BRIEF: Methuselah Clam Reveals How We Upended the Climate
Image courtesy of Paul Butler
(Inside Science) -- For most of the last millennium, ocean temperatures changed first, and the air above followed. But greenhouse gas emissions have reversed this pattern, warming the atmosphere so fast that the ocean is forced to catch up, according to a new study in Nature Communications. The findings were made possible by Earth’s longest-lived animal, the quahog clam, which builds a new layer of shell each year for up to five centuries.
Scientists have direct measurements of ocean temperature and saltiness going back to about 1900. To find out what happened earlier, they have traditionally relied on sediment layers on the ocean floor, but it’s hard to know exactly when such sediments were laid down. In contrast, quahog clam shells are layered like tree rings, providing a clearly-dated record of ocean chemistry.

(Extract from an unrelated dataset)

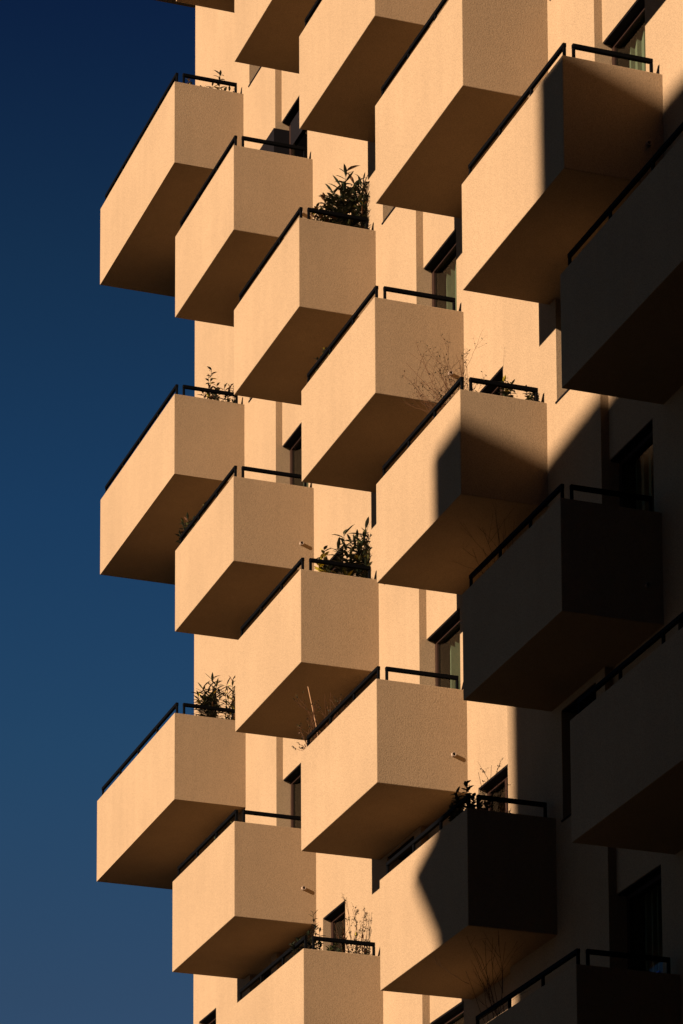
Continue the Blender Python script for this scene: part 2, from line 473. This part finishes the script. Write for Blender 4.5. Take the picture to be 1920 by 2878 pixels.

For the new study, researchers analyzed nearly 1,500 clam shells from off the coast of Iceland, measuring the amount of a heavy form of oxygen called oxygen-18. Oxygen-18 fluctuations reveal the ocean's changing temperatures and currents, with high levels indicating that a clam lived in cold, dense water. By comparing the clam shell record with data from tree rings and ice cores, the researchers could see exactly when conditions changed above and below the waves.
Between the 11th and 19th centuries, temperature changes in the air lagged behind changes in the North Atlantic Ocean by about 40 years. During that time, the entire process was ultimately driven by natural phenomena such as volcanic eruptions and fluctuations in the sun’s intensity. But since the industrial revolution, atmospheric changes have appeared at the same time or slightly before changes in the ocean. The findings suggest that human influence has taken over, forcing the ocean to respond to the warming climate.